Ghana Gold For Oil Losses, Gold for Oil incurred losses
Ghana Gold For Oil Losses, Gold for Oil incurred losses

In a recent disclosure, the Bank of Ghana (BoG) confirmed that the much-publicized Gold For Oil (G4O) initiative launched to stabilize the local currency and reduce fuel prices has incurred a staggering GH¢2.14 billion loss.

Despite this fiscal setback, GhanaRegions.com can confirm that, the cedi is now one of the world’s best-performing currencies in 2025. This article dives into what went wrong with the G4O programme, the underlying causes of the losses, and why the Ghanaian cedi is gaining strength today.

What Was the Gold For Oil Programme?

Introduced in January 2023, Ghana’s Gold For Oil (G4O) policy allowed the Bank of Ghana to purchase gold from local miners and use it to secure petroleum products instead of spending scarce US dollars.

The goal was to ease forex pressure, lower fuel prices, and stabilize the Ghanaian cedi, all amid a global economic crunch and local inflation spikes.

BoG Confirms GH¢2.14 Billion in Total Losses

In July 2025, the BoG officially reported that G4O had resulted in GH¢2.14 billion in financial losses across two fiscal years:

  • GH¢320 million in 2023
  • GH¢1.82 billion in 2024

These losses were mainly caused by exchange rate differences and declining oil prices that left the central bank with overpriced petroleum stockpiles. The Bank also cited misaligned pricing between local gold purchases and international conversion rates.

Why Did the Programme Fail Financially?

Several critical factors contributed to the heavy losses under G4O:

  • Exchange Rate Mismatches: BoG paid more for gold in cedis than what the international market offered, creating conversion losses.
  • Oil Price Volatility: Petroleum was purchased when global prices were high, but market corrections caused Ghana to sell at lower margins.
  • Operational Delays: Mismatched timelines between gold procurement and fuel deliveries disrupted cash flow and market value.

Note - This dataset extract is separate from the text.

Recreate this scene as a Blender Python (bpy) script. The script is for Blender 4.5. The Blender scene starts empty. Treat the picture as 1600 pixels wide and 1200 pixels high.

Despite these issues, the BoG argued that G4O achieved some positive side effects.

The Positive Outcomes: Lower Fuel Costs and FX Demand

While the programme lost money, it did help reduce the need for USD in petroleum imports by about $1.66 billion over 18 months. Additionally:

Fuel market competition increased, causing premiums on imported fuel to drop significantly.

Interbank forex pressure eased, temporarily stabilizing the exchange rate during a volatile period.

Pump prices became more predictable, supporting consumers and small businesses.

What Was the Impact on the Ghanaian Cedi?

Between 2022 and 2024:

The Ghana cedi depreciated rapidly, hitting lows of GH¢16.4 to the dollar by late 2024. This was largely due to:

  • High inflation (peaking at over 50%)
  • Low forex reserves
  • Debt service stress

In 2025: Sharp Rebound

From early 2025 onward, the cedi appreciated strongly, reaching GH¢10/USD by June 2025, thanks to:

  1. Tight BoG monetary policy (interest rate at 28%)
  2. Debt restructuring and IMF support (over $600M in new funding)
  3. Gold accumulation policy (reserves grew from 8.7 to over 30 tonnes)
  4. Stronger fiscal discipline and reduced imports

Experts agree that while G4O played a minor supporting role, the real drivers were structural reforms and increased macroeconomic credibility.

Summary of Ghana’s Gold-for-Oil Key Figures

Category Details
G4O Losses GH¢2.14 billion (GH¢320M in 2023, GH¢1.82B in 2024)
FX Savings $1.66 billion in reduced USD demand
Fuel Premiums Fell from $150–170/tonne to $50–80/tonne
Cedi Performance GH¢16.4/USD in Nov 2024 → GH¢10/USD in July 2025
Main Cedi Recovery Drivers IMF reforms, gold reserves, tight monetary policy

 

Finally, Ghana’s Gold-for-Oil experiment was bold but ultimately financially unsustainable. It delivered short-term forex relief and helped ease fuel price pressures, but poor timing, weak hedging, and market volatility led to heavy central bank losses.

The recovery of the cedi in 2025 has more to do with debt restructuring, policy credibility, and reserves management than with the G4O programme itself. As Ghana looks ahead, the lesson is clear: structural reforms outperform quick fixes in the long run.